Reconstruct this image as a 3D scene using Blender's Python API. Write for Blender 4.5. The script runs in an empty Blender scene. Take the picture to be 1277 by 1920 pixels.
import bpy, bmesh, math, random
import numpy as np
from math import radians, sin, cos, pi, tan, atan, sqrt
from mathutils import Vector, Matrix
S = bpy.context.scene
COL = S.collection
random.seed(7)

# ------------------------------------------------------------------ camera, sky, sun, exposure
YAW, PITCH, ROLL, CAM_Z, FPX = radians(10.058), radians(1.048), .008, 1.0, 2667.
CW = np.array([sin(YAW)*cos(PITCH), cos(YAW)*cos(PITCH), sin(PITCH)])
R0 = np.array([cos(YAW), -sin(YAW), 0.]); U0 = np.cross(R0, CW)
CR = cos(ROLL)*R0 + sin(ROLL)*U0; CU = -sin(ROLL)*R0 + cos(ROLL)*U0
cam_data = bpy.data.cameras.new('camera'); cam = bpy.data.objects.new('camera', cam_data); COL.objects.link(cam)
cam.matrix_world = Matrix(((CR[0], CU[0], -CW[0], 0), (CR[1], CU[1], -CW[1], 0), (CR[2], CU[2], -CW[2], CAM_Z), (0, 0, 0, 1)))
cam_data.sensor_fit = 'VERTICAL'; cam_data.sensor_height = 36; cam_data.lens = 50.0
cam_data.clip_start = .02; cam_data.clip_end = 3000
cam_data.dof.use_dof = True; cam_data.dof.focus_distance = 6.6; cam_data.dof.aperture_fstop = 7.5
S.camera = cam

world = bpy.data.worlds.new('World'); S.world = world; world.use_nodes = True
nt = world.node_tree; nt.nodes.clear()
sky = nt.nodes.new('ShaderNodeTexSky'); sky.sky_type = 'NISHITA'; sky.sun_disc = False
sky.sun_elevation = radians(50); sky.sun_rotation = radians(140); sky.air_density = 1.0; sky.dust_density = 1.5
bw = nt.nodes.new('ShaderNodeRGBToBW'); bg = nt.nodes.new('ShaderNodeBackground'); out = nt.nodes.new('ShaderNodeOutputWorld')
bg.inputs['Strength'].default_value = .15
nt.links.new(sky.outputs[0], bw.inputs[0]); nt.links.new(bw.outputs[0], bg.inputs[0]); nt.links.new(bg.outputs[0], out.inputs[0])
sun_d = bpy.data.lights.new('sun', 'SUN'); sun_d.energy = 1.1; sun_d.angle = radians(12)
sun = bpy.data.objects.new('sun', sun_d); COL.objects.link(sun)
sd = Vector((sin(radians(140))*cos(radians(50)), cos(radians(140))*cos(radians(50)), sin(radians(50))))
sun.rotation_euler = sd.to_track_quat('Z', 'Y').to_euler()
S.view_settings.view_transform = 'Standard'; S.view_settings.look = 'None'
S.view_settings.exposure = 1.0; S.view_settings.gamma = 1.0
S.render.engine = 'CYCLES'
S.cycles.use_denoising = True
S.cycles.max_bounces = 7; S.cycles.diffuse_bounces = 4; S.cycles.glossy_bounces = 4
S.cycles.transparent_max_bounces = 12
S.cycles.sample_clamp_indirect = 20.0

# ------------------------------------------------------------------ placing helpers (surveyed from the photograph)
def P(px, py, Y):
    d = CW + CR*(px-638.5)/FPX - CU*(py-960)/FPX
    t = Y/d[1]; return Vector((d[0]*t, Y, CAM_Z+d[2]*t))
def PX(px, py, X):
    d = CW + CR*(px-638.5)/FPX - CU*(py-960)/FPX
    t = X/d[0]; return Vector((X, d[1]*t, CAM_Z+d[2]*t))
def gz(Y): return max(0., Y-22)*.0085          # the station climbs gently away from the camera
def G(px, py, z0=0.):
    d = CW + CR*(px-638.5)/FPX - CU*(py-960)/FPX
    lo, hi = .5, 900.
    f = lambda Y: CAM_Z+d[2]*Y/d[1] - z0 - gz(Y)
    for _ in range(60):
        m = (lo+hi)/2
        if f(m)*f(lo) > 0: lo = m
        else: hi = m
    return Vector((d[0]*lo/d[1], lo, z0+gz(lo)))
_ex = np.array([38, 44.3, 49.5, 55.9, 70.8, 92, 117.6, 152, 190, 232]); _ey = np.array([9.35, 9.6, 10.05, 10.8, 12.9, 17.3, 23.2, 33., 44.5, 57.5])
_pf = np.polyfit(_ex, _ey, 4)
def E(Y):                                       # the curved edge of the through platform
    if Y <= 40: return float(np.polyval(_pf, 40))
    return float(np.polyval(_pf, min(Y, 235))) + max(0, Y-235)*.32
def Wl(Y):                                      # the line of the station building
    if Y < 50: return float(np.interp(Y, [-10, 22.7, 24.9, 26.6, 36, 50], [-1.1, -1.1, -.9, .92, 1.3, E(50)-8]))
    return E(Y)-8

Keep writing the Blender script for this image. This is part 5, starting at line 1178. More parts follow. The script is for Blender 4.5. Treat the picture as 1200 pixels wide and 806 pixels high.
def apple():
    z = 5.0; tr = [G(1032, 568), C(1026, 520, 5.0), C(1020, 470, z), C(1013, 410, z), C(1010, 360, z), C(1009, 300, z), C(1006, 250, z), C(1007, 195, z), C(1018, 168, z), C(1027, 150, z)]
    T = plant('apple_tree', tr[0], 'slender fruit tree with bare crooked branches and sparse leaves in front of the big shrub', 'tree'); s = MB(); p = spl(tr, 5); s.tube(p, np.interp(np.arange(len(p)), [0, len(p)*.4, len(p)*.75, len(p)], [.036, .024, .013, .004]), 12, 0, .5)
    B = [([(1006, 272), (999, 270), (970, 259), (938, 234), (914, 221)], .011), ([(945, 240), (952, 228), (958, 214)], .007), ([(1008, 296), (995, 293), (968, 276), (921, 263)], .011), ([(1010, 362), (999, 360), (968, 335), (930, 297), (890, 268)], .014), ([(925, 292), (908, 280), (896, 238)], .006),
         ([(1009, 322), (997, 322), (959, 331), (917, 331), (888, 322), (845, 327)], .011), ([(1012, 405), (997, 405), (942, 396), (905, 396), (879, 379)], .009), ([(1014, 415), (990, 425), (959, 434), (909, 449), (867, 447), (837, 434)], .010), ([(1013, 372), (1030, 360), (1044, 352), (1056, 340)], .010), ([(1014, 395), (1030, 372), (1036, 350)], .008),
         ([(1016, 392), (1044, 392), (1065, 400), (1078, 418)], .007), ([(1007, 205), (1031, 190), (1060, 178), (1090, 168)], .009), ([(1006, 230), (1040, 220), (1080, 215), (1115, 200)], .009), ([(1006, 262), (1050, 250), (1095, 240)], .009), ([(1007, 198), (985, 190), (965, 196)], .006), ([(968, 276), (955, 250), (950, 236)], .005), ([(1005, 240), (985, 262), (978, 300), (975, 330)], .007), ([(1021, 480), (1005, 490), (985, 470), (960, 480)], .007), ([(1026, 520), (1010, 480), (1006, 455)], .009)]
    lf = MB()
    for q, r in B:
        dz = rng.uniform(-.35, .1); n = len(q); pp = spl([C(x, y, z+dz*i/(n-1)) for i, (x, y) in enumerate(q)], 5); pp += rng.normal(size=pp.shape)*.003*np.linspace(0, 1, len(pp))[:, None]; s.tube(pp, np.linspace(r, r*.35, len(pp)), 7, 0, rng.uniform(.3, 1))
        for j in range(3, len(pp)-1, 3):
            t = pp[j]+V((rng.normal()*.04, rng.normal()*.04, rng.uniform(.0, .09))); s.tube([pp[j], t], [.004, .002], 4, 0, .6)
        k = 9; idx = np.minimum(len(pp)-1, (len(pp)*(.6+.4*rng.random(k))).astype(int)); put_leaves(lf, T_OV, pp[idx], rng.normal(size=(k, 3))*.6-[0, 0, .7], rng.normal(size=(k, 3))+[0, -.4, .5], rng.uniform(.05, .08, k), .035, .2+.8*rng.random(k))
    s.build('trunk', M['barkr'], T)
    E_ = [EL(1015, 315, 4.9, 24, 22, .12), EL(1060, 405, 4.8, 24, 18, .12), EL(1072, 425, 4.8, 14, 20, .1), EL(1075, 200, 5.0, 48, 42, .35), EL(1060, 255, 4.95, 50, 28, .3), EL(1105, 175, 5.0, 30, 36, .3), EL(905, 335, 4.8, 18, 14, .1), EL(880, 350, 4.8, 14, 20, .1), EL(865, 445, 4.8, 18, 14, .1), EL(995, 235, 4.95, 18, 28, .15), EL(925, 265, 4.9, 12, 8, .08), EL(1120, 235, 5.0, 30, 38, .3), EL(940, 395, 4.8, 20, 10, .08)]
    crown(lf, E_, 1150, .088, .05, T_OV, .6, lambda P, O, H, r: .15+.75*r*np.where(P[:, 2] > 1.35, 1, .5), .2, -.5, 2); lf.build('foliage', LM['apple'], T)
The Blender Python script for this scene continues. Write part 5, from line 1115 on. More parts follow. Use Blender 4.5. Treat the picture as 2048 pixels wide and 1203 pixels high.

++++++++

## Short problem
Reproduce word for word the lines of the records above, beginning at the first and ending with the line where "random.seed(7)" appears, and nothing past it.

## Output for this task
Reconstruct this image as a 3D scene using Blender's Python API. Write for Blender 4.5. The script runs in an empty Blender scene. Take the picture to be 1277 by 1920 pixels.
import bpy, bmesh, math, random
import numpy as np
from math import radians, sin, cos, pi, tan, atan, sqrt
from mathutils import Vector, Matrix
S = bpy.context.scene
COL = S.collection
random.seed(7)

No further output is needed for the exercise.